• _Objective_: Restate the listing that follows word for word, without its pictures.
╭─ Data segment
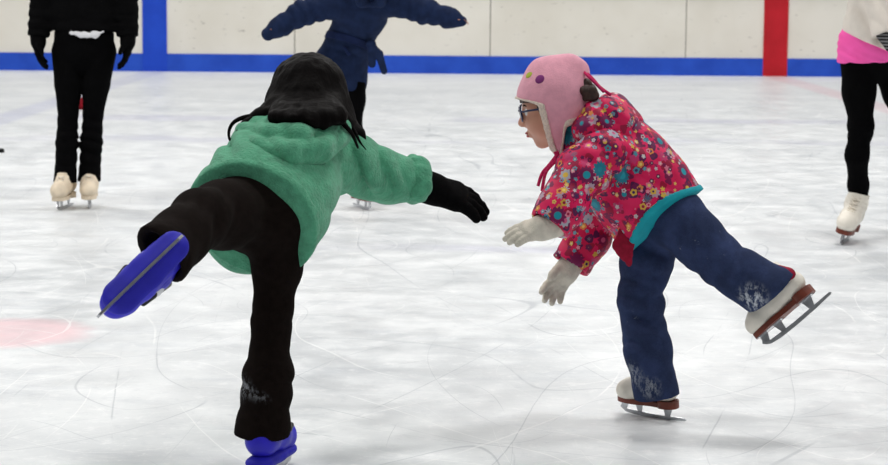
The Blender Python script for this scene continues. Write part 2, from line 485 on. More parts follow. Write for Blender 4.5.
def surface_nets(f, lo, res):
    ins = f < 0
    c = [slice(None, -1), slice(1, None)]
    cnt = np.zeros(tuple(d - 1 for d in f.shape), np.int8)
    for i in (0, 1):
        for j in (0, 1):
            for k in (0, 1): cnt += ins[c[i], c[j], c[k]]
    act = (cnt > 0) & (cnt < 8)
    ids = np.full(act.shape, -1, np.int64); I = np.argwhere(act); ids[act] = np.arange(len(I))
    acc = np.zeros((len(I), 3)); num = np.zeros(len(I))
    corners = [(i, j, k) for i in (0, 1) for j in (0, 1) for k in (0, 1)]
    val = {co: f[I[:, 0] + co[0], I[:, 1] + co[1], I[:, 2] + co[2]].astype(float) for co in corners}
    for a in corners:
        for d in range(3):
            if a[d] == 1: continue
            b = tuple(x + (1 if n == d else 0) for n, x in enumerate(a))
            va, vb = val[a], val[b]; m = (va < 0) != (vb < 0)
            t = np.where(m, va / np.where(m, va - vb, 1), 0)
            pt = np.tile(np.array(a, float), (len(I), 1)); pt[:, d] += t
            acc += pt * m[:, None]; num += m
    verts = lo + res * (I + acc / num[:, None])
    faces = []
    for d in range(3):
        u, w = (d + 1) % 3, (d + 2) % 3
        s0 = [slice(None)] * 3; s1 = [slice(None)] * 3
        s0[d] = slice(None, -1); s1[d] = slice(1, None)
        A, B = ins[tuple(s0)], ins[tuple(s1)]
        ch = np.argwhere(A != B)
        ok = (ch[:, u] > 0) & (ch[:, w] > 0) & (ch[:, u] < f.shape[u] - 1) & (ch[:, w] < f.shape[w] - 1)
        ch = ch[ok]
        flip = A[tuple(ch.T)]
        def cid(du, dw):
            x = ch.copy(); x[:, u] -= du; x[:, w] -= dw; return ids[tuple(x.T)]
        q = np.stack([cid(1, 1), cid(0, 1), cid(0, 0), cid(1, 0)], 1)
        q[~flip] = q[~flip][:, ::-1]
        faces.append(q)
    return verts, np.concatenate(faces)

# ------------------------------------------------------------------ body pieces
def frame(Fd, Ud):                     # rows: right, forward, up
    Fd = unit(Fd); R = unit(np.cross(Fd, Ud)); U = np.cross(R, Fd); return np.array([R, Fd, U])

def add_head(s, c, A, H):
    L = lambda x, y, z: c + H * (A.T @ V(x, y, z))
    e = lambda p, r, k=.03, sub=False: s.ell(L(*p), H * V(*r), A, k * H / .2, sub)
    e((0, -.06, .12), (.37, .45, .38))
    e((0, .10, -.17), (.29, .30, .32), .04)
    s.cap(L(0, .27, -.42), L(0, .27, -.40), .085 * H, k=.02)
    for sx in (-1, 1):
        e((.17 * sx, .22, -.16), (.14, .14, .13), .03)
        e((.15 * sx, .42, .01), (.08, .06, .05), .012, True)
        e((.375 * sx, -.03, -.05), (.035, .085, .12), .008)
        e((.055 * sx, .44, -.15), (.035, .04, .028), .01)
    s.cap(L(0, .385, .02), L(0, .475, -.125), .022 * H, .042 * H, .012)
    e((0, .405, -.265), (.085, .035, .022), .008); e((0, .398, -.31), (.07, .035, .022), .008)

def head_details(root, c, A, H, brow=True):
    L = lambda x, y, z: c + H * (A.T @ V(x, y, z))
    for sx in (-1, 1):
        vs, fs, mi = [], [], []
        n, m = 14, 10; r = .062 * H
        for i in range(m + 1):
            th = math.pi * i / m
            for k in range(n):
                a = 2 * math.pi * k / n
                vs.append(L(.15 * sx, .33, .0) + A.T @ V(r * math.sin(th) * math.cos(a), r * math.cos(th), r * math.sin(th) * math.sin(a)))
        for i in range(m):
            for k in range(n):
                fs.append((i * n + k, i * n + (k + 1) % n, (i + 1) * n + (k + 1) % n, (i + 1) * n + k)); mi.append(1 if i < 2 else 0)
        o = mk('eye', vs, fs, [M['eye_white'], M['iris']], root)
        o.data.polygons.foreach_set('material_index', mi)
        v, f = tube(spline([L(.07 * sx, .385, .08), L(.135 * sx, .375, .095), L(.19 * sx, .335, .08)], 4), .012 * H, 6)
        mk('eyebrow', v, f, M['brow'], root)
    s = Solid(.0018)
    s.ell(L(0, .425, -.268), H * V(.085, .03, .017), A, .003); s.ell(L(0, .418, -.307), H * V(.07, .03, .02), A, .003)
    s.build('lips', M['lip'], root)

def add_hand(s, wrist, D, N, T, L, fat=1.0, curl=(.25, .35, .3), spread=.12, k=.006):
    """palm, four unequal bent fingers, thumb off the side; curls towards N, thumb on side T"""
    D = unit(D); N = unit(N - D * np.dot(N, D)); T = unit(T - D * np.dot(T, D) - N * np.dot(T, N))
    w = np.asarray(wrist, float); r = .058 * L * fat
    offs = [1.5, .5, -.5, -1.5]; lens = [.42, .48, .45, .36]; kn = [.50, .53, .50, .45]
    s.cap(w - D * .06 * L, w + D * .06 * L, .15 * L * fat, .15 * L * fat, k, (N, .75))
    for o, ln, kk in zip(offs, lens, kn):
        K = w + D * kk * L + T * o * .118 * L
        s.cap(w + T * o * .05 * L + D * .02 * L, K, .085 * L * fat, .075 * L * fat, .02 * L / .15)
        d = unit(D + T * o * spread); p = K; segs = [.45 * ln, .32 * ln, .25 * ln]
        ang = 0
        for i, sg in enumerate(segs):
            ang += curl[i]
            dd = d * math.cos(ang) + N * math.sin(ang)
            q = p + dd * sg * L
            s.cap(p, q, r * (1.05 - .08 * i), r * (.97 - .1 * i), k * .6); p = q
    b = w + D * .12 * L + T * .13 * L + N * .03 * L
    m1 = b + unit(D * .7 + T * .65 + N * .2) * .22 * L
    m2 = m1 + unit(D * .9 + T * .35 + N * .3) * .16 * L
    m3 = m2 + unit(D * 1 + T * .1 + N * .35) * .1 * L
    s.chain([b, m1, m2, m3], [r * 1.45, r * 1.15, r * 1.02, r * .9], k)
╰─
• _Answer to this exercise_:
The Blender Python script for this scene continues. Write part 2, from line 485 on. More parts follow. Write for Blender 4.5.
def surface_nets(f, lo, res):
    ins = f < 0
    c = [slice(None, -1), slice(1, None)]
    cnt = np.zeros(tuple(d - 1 for d in f.shape), np.int8)
    for i in (0, 1):
        for j in (0, 1):
            for k in (0, 1): cnt += ins[c[i], c[j], c[k]]
    act = (cnt > 0) & (cnt < 8)
    ids = np.full(act.shape, -1, np.int64); I = np.argwhere(act); ids[act] = np.arange(len(I))
    acc = np.zeros((len(I), 3)); num = np.zeros(len(I))
    corners = [(i, j, k) for i in (0, 1) for j in (0, 1) for k in (0, 1)]
    val = {co: f[I[:, 0] + co[0], I[:, 1] + co[1], I[:, 2] + co[2]].astype(float) for co in corners}
    for a in corners:
        for d in range(3):
            if a[d] == 1: continue
            b = tuple(x + (1 if n == d else 0) for n, x in enumerate(a))
            va, vb = val[a], val[b]; m = (va < 0) != (vb < 0)
            t = np.where(m, va / np.where(m, va - vb, 1), 0)
            pt = np.tile(np.array(a, float), (len(I), 1)); pt[:, d] += t
            acc += pt * m[:, None]; num += m
    verts = lo + res * (I + acc / num[:, None])
    faces = []
    for d in range(3):
        u, w = (d + 1) % 3, (d + 2) % 3
        s0 = [slice(None)] * 3; s1 = [slice(None)] * 3
        s0[d] = slice(None, -1); s1[d] = slice(1, None)
        A, B = ins[tuple(s0)], ins[tuple(s1)]
        ch = np.argwhere(A != B)
        ok = (ch[:, u] > 0) & (ch[:, w] > 0) & (ch[:, u] < f.shape[u] - 1) & (ch[:, w] < f.shape[w] - 1)
        ch = ch[ok]
        flip = A[tuple(ch.T)]
        def cid(du, dw):
            x = ch.copy(); x[:, u] -= du; x[:, w] -= dw; return ids[tuple(x.T)]
        q = np.stack([cid(1, 1), cid(0, 1), cid(0, 0), cid(1, 0)], 1)
        q[~flip] = q[~flip][:, ::-1]
        faces.append(q)
    return verts, np.concatenate(faces)

# ------------------------------------------------------------------ body pieces
def frame(Fd, Ud):                     # rows: right, forward, up
    Fd = unit(Fd); R = unit(np.cross(Fd, Ud)); U = np.cross(R, Fd); return np.array([R, Fd, U])

def add_head(s, c, A, H):
    L = lambda x, y, z: c + H * (A.T @ V(x, y, z))
    e = lambda p, r, k=.03, sub=False: s.ell(L(*p), H * V(*r), A, k * H / .2, sub)
    e((0, -.06, .12), (.37, .45, .38))
    e((0, .10, -.17), (.29, .30, .32), .04)
    s.cap(L(0, .27, -.42), L(0, .27, -.40), .085 * H, k=.02)
    for sx in (-1, 1):
        e((.17 * sx, .22, -.16), (.14, .14, .13), .03)
        e((.15 * sx, .42, .01), (.08, .06, .05), .012, True)
        e((.375 * sx, -.03, -.05), (.035, .085, .12), .008)
        e((.055 * sx, .44, -.15), (.035, .04, .028), .01)
    s.cap(L(0, .385, .02), L(0, .475, -.125), .022 * H, .042 * H, .012)
    e((0, .405, -.265), (.085, .035, .022), .008); e((0, .398, -.31), (.07, .035, .022), .008)

def head_details(root, c, A, H, brow=True):
    L = lambda x, y, z: c + H * (A.T @ V(x, y, z))
    for sx in (-1, 1):
        vs, fs, mi = [], [], []
        n, m = 14, 10; r = .062 * H
        for i in range(m + 1):
            th = math.pi * i / m
            for k in range(n):
                a = 2 * math.pi * k / n
                vs.append(L(.15 * sx, .33, .0) + A.T @ V(r * math.sin(th) * math.cos(a), r * math.cos(th), r * math.sin(th) * math.sin(a)))
        for i in range(m):
            for k in range(n):
                fs.append((i * n + k, i * n + (k + 1) % n, (i + 1) * n + (k + 1) % n, (i + 1) * n + k)); mi.append(1 if i < 2 else 0)
        o = mk('eye', vs, fs, [M['eye_white'], M['iris']], root)
        o.data.polygons.foreach_set('material_index', mi)
        v, f = tube(spline([L(.07 * sx, .385, .08), L(.135 * sx, .375, .095), L(.19 * sx, .335, .08)], 4), .012 * H, 6)
        mk('eyebrow', v, f, M['brow'], root)
    s = Solid(.0018)
    s.ell(L(0, .425, -.268), H * V(.085, .03, .017), A, .003); s.ell(L(0, .418, -.307), H * V(.07, .03, .02), A, .003)
    s.build('lips', M['lip'], root)

def add_hand(s, wrist, D, N, T, L, fat=1.0, curl=(.25, .35, .3), spread=.12, k=.006):
    """palm, four unequal bent fingers, thumb off the side; curls towards N, thumb on side T"""
    D = unit(D); N = unit(N - D * np.dot(N, D)); T = unit(T - D * np.dot(T, D) - N * np.dot(T, N))
    w = np.asarray(wrist, float); r = .058 * L * fat
    offs = [1.5, .5, -.5, -1.5]; lens = [.42, .48, .45, .36]; kn = [.50, .53, .50, .45]
    s.cap(w - D * .06 * L, w + D * .06 * L, .15 * L * fat, .15 * L * fat, k, (N, .75))
    for o, ln, kk in zip(offs, lens, kn):
        K = w + D * kk * L + T * o * .118 * L
        s.cap(w + T * o * .05 * L + D * .02 * L, K, .085 * L * fat, .075 * L * fat, .02 * L / .15)
        d = unit(D + T * o * spread); p = K; segs = [.45 * ln, .32 * ln, .25 * ln]
        ang = 0
        for i, sg in enumerate(segs):
            ang += curl[i]
            dd = d * math.cos(ang) + N * math.sin(ang)
            q = p + dd * sg * L
            s.cap(p, q, r * (1.05 - .08 * i), r * (.97 - .1 * i), k * .6); p = q
    b = w + D * .12 * L + T * .13 * L + N * .03 * L
    m1 = b + unit(D * .7 + T * .65 + N * .2) * .22 * L
    m2 = m1 + unit(D * .9 + T * .35 + N * .3) * .16 * L
    m3 = m2 + unit(D * 1 + T * .1 + N * .35) * .1 * L
    s.chain([b, m1, m2, m3], [r * 1.45, r * 1.15, r * 1.02, r * .9], k)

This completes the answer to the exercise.